Refugiado es el que ha encontrado refugio, no el que lo busca, al que deberíamos llamar ´refugiante´, palabra que no existe. Hay más palabras inexistentes que existentes, y muchas llegan a la vida o al diccionario con retraso. Toda esa muchedumbre hacinada en las fronteras de Libia, a la que los periódicos llaman ´refugiados´, son en realidad ´refugiantes´. El mundo está lleno de ellos. Usted y yo no lo somos de puro milagro, porque la condición del ser humano es la del ´refugiante´. Una vez abandonado el abrigo primordial (el útero), el resto de la existencia no es otra cosa que la búsqueda de una cuna, de una cueva, de un piso, de un chalet, de un país, de un pueblo que nos acoja.

Ahora que hemos rebajado la velocidad máxima a 110, podríamos subir la sensibilidad mínima a 120. Imagínese usted, con lo perezosos que nos hemos vuelto, que de repente tuviéramos que cargar con el colchón, con los abuelos y los niños para buscar refugio en un país que no fuera el nuestro, en una lengua que no fuera la nuestra, en unas costumbres que nos resultaran extrañas. Esas escenas que vemos con frecuencia en la tele, donde los ´refugiantes´ se agolpan alrededor de camiones de alimentos servidos por organismos internacionales, deberían tocarnos un poco más (no mucho, un poco). Piensa uno, desde la comodidad de su refugio con luz eléctrica y gas natural, que más valdría suicidarse que pasar por esas situaciones. Pero pasamos porque tal es nuestra condición. Por atravesar, hemos atravesado históricamente hasta los Pirineos. Y en elefante. Y con nieve.
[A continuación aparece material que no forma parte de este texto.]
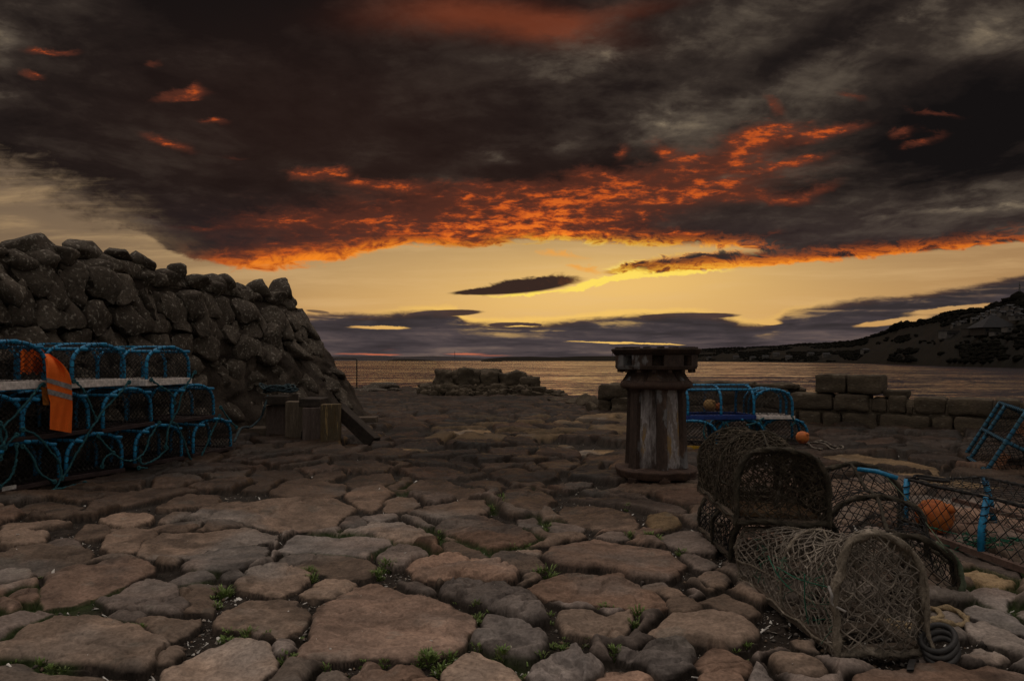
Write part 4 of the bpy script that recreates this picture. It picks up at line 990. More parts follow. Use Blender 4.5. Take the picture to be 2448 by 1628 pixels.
for j in range(40):
    s = RNG.uniform(par_s(1880), par_s(2448)); v = boulder((RNG.uniform(.03, .08), RNG.uniform(.03, .07), RNG.uniform(.02, .05)), 400+j, I2, 4, .15); p = PA+PD*s+PN*RNG.uniform(.02, .16); pm.add(v+[p[0], p[1], .01], I2[1])
o = pm.build('parapet_wall', mblock); tag(o, 'low parapet of squared sandstone blocks along the harbour edge', 'stone wall')
def roughbox(mbx, c, size, rot, seed, rough=.03, n=8, r=.06):
    g = np.linspace(-1, 1, n); F6 = []
    for ax in range(3):
        for sg in (-1, 1):
            A, B = np.meshgrid(g, g, indexing='ij'); P = np.zeros((n, n, 3)); P[..., ax] = sg; P[..., (ax+1) % 3] = A; P[..., (ax+2) % 3] = B
            F6.append(P[::-1] if sg < 0 else P)
    P = np.array(F6).reshape(-1, 3); hs = np.asarray(size)/2; q = P*hs; r = min(r, hs.min()*.6); ins = np.clip(q, -(hs-r), hs-r); dv = q-ins; l = np.linalg.norm(dv, axis=1, keepdims=True)
    q = ins+np.where(l > 1e-9, dv/np.maximum(l, 1e-9)*np.minimum(l, r), 0); off = Vector((seed*1.37 % 77, seed*.71 % 61, seed % 37)); rg = random.Random(seed)
    q[:, 0] += q[:, 2]*rg.uniform(-.15, .15); q[:, 2] += q[:, 0]*rg.uniform(-.1, .1)
    for k in range(len(q)): q[k] += P[k]/np.linalg.norm(P[k])*rough*1.4*mnoise.fractal(Vector(q[k])*(3.2/max(hs.max(), .1)*.5+1.5)+off, .9, 2., 5)
    cs, sn = math.cos(rot), math.sin(rot); q = np.stack([q[:, 0]*cs-q[:, 1]*sn, q[:, 0]*sn+q[:, 1]*cs, q[:, 2]], 1)
    mbx.add(q+c, [(f*n*n+i*n+j, f*n*n+(i+1)*n+j, f*n*n+(i+1)*n+j+1, f*n*n+i*n+j+1) for f in range(6) for i in range(n-1) for j in range(n-1)])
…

De modo que cuando escuchemos la palabra ´refugiado´, pongamos todos los sentidos en alerta. Por lo general, nos engañan, pues se refieren a personas que no han encontrado refugio, aunque lo buscan con desesperación. La diferencia entre buscar y encontrar es la que va entre haber pagado la hipoteca o estar en ello todavía. La lengua, como la realidad, está llena de insuficiencias. El problema es que las de la lengua influyen sobre la realidad tanto o más que las de la realidad sobre la lengua. Cuando decimos cosas que no son, estamos mintiendo. La mentira nos tranquiliza, pero no convierte el mal en bien.